═══ Stored data ═══
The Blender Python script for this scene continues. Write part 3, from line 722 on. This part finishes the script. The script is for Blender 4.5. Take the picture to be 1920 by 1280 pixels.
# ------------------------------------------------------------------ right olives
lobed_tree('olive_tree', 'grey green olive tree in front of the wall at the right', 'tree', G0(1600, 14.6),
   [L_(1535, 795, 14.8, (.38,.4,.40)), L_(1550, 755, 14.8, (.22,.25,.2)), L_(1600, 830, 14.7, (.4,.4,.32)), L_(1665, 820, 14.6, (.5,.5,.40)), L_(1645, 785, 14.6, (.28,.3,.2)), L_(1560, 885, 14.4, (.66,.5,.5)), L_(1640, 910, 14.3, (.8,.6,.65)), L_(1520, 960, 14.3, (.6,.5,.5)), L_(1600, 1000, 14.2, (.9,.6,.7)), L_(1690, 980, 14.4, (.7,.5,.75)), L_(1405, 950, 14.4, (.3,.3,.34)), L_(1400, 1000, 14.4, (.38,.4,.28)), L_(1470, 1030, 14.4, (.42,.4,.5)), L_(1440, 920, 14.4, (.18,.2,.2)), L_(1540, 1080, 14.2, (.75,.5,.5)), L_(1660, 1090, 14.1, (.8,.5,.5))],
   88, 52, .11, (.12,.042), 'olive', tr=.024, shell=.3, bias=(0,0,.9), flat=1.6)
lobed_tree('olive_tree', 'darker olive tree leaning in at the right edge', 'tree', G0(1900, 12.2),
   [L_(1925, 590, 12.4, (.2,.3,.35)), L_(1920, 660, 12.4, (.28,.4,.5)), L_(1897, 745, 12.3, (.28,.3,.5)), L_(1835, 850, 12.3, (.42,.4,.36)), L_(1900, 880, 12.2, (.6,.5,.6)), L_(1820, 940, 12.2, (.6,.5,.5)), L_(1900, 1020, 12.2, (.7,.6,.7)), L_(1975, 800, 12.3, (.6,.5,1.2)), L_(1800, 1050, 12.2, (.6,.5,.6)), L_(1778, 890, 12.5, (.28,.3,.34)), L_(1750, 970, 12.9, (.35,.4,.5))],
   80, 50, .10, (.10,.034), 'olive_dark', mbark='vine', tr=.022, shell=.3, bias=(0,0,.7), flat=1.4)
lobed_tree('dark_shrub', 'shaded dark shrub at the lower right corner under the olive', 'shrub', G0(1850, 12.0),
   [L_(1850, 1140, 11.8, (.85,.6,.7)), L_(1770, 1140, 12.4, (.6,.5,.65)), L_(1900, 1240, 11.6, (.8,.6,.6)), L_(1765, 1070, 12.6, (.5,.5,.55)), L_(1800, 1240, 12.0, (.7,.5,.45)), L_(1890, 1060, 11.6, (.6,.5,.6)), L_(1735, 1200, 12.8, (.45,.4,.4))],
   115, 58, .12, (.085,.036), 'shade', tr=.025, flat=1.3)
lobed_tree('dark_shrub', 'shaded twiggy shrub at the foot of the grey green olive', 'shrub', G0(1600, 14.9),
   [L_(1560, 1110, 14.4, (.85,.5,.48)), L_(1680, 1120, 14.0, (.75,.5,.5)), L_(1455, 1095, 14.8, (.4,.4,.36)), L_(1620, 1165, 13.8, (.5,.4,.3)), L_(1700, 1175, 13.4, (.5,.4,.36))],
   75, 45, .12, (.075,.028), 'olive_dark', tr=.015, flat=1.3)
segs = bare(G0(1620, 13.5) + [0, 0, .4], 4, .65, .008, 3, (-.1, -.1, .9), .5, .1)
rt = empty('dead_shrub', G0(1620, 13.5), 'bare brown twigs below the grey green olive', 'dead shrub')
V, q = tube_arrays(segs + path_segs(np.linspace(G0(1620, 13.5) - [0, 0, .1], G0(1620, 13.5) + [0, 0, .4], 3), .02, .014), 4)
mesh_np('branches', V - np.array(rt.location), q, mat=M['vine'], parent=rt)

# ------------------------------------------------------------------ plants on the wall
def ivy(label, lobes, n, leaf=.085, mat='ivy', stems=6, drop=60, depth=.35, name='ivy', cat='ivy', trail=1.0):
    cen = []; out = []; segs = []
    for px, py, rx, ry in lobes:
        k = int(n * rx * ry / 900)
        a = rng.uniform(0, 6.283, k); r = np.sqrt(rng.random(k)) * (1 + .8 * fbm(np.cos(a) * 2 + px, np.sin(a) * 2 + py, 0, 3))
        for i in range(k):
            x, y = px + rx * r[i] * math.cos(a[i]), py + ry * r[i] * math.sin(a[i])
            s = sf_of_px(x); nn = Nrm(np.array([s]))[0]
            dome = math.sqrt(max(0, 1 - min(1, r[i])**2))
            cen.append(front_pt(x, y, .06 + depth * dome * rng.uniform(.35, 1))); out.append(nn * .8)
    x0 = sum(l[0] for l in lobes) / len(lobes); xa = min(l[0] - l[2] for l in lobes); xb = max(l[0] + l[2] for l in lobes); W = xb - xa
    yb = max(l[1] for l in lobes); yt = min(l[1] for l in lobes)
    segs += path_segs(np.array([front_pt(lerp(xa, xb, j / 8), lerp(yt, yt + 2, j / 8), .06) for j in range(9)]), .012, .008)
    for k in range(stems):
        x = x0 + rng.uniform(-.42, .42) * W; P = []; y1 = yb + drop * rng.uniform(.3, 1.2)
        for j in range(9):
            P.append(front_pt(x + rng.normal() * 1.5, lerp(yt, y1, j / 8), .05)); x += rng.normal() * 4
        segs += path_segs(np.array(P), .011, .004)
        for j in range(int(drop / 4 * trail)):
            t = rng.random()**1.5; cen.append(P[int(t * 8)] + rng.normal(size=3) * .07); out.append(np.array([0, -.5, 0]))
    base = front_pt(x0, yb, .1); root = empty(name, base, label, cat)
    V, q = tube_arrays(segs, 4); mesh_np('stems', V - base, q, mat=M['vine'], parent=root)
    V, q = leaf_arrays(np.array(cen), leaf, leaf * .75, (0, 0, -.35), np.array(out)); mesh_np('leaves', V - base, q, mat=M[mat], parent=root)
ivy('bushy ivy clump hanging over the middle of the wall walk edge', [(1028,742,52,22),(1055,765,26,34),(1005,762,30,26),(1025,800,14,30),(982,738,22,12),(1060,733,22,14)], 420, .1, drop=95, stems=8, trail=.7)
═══
What you need to do: Copy out all lines from the material above that contain the string "shrub".

Task response:
lobed_tree('dark_shrub', 'shaded dark shrub at the lower right corner under the olive', 'shrub', G0(1850, 12.0),
lobed_tree('dark_shrub', 'shaded twiggy shrub at the foot of the grey green olive', 'shrub', G0(1600, 14.9),
rt = empty('dead_shrub', G0(1620, 13.5), 'bare brown twigs below the grey green olive', 'dead shrub')